7 Ways to Buy Precious Metals With ETFs

These ETFs make it easy to own gold and platinum.

The bull market for stocks is more than eight years old. And while many folks are thrilled to see the Standard & Poor’s 500 index up about 14 percent so far in 2017, some investors are starting to get a worried that stocks are overvalued based on historical norms. There are also concerns that big campaign promises from Congress and the White House may not result in actual action to help the economy. Investments in precious metals can be an important way to diversify your portfolio, and to provide a hedge against possible correction in stocks. Here are seven precious metal plays for investors to consider.

ETFS Physical Platinum Shares (ticker: PPLT)

When most investors think of precious metal investing, they think of gold and silver. However, one of the most valuable precious metals out there is platinum, and the PPLT should be on your radar as a result. This ETF invests in physical platinum and nothing else, giving you as pure a play as you can on the metal. Platinum is a “noble metal,” meaning it is one of the least reactive metals on the planet and is highly resistant to corrosion. Because it’s shiny and durable it’s a mainstay of jewelry, and will not fade like white gold. But since platinum is so stable, it also has industrial uses.

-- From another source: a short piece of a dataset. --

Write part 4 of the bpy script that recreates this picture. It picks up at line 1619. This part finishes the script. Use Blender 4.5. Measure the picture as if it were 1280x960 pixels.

ETFS Physical Palladium Shares (PALL)

Another precious metal you may want to consider is palladium. Its stable chemical properties make it desirable for industrial uses in addition to being minted in coins and precious metals for investors. The PALL ETF allows you to invest directly in physical platinum without worrying about taking delivery of the metal. And while you may have some luck taking gold or silver coins to a local pawn shop to redeem for cash, chances are if you bought physical palladium coins you may have a much harder time getting a trustworthy and knowledgeable merchant to redeem them for cash.

VanEck Vectors Gold Miners ETF (GLD)

One of the most popular ETFs for precious metals investors, the GLD ETF follows the largest gold companies on the planet, including Newmont Mining Corp. (NEM), Goldcorp (GG) and Barrick Gold Corp. (ABX). The fund is structured to put more of its assets toward the larger miners, too, meaning you are sure to have most of your money in established names across the industry; right now, 60 percent of the fund’s assets are in its top 10 holdings and all of which are companies valued at $5 billion and higher.

VanEck Vectors Junior Gold Miners ETF (GDXJ)

A twist on the previous fund is the GDXJ, which chases smaller gold miners and purposefully excludes the big ones. The firm’s mandate is to only hold stocks less than $5 billion in market value, but right now it’s hard to find a single gold miner in its portfolio that is even north of $3 billion. When you chase smaller gold miners, there is of course much higher risk involved. These companies simply don’t have deep enough pockets or large enough reserves in the ground to weather a sustained downturn in gold prices like their bigger peers. Expect more volatility here in GDXJ, but if the cards fall right you can also expect better performance.

iShares Gold Trust (IAU)

If you’re looking to play precious metals, one of the first ETFs to consider is the IAU. The fund is solely invested in gold bullion, and very closely mirrors physical gold prices as a result. Before the advent of ETFs, most investors looking to buy gold had to take delivery of physical coins that were difficult to store securely and were difficult to sell. After all, while many see gold as a store of value it’s not like you can go down to the local gas station and pay in bullion. Thankfully, IAU takes all the complication out of the equation. This fund provides a liquid investment that is easy to trade. And best of all it requires no safety deposit boxes or home security system to protect your investment.

iShares Silver Trust (SLV)

For investors looking to diversify beyond simply gold and gold stocks, the SLV is a good alternative. Structured the same way as its sister iShares fund for gold, this ETF provides direct exposure to physical silver prices by holding bullion and nothing else in its portfolio. Silver is more affordable than gold, trading for less than $20 an ounce currently versus roughly $1,300 an ounce for gold. But that creates an even bigger logistical challenge if you plan to invest a sizeable amount of money in silver. Where the heck would you store 50 or 100 pounds of silver bars and coins where they will be safe? The SLV is a better choice.

iShares MSCI Global Silver Miners ETF (SLVP)

If you prefer to play the miners that extract the precious metal, the SLVP is a good choice. The challenge here, however, is that many corporations that mine silver don’t do so exclusively. They often frequently also mine gold or even base metals that include copper and zinc. After all, if you have the equipment and the access, why not extract as much as you can? Changes in the underlying dynamics of mining stocks or fluctuations in other metal prices matter to SLVP. And as a result, the silver miners ETF does not faithfully track silver prices. However, it’s a nice way to get some exposure to silver in a diversified way.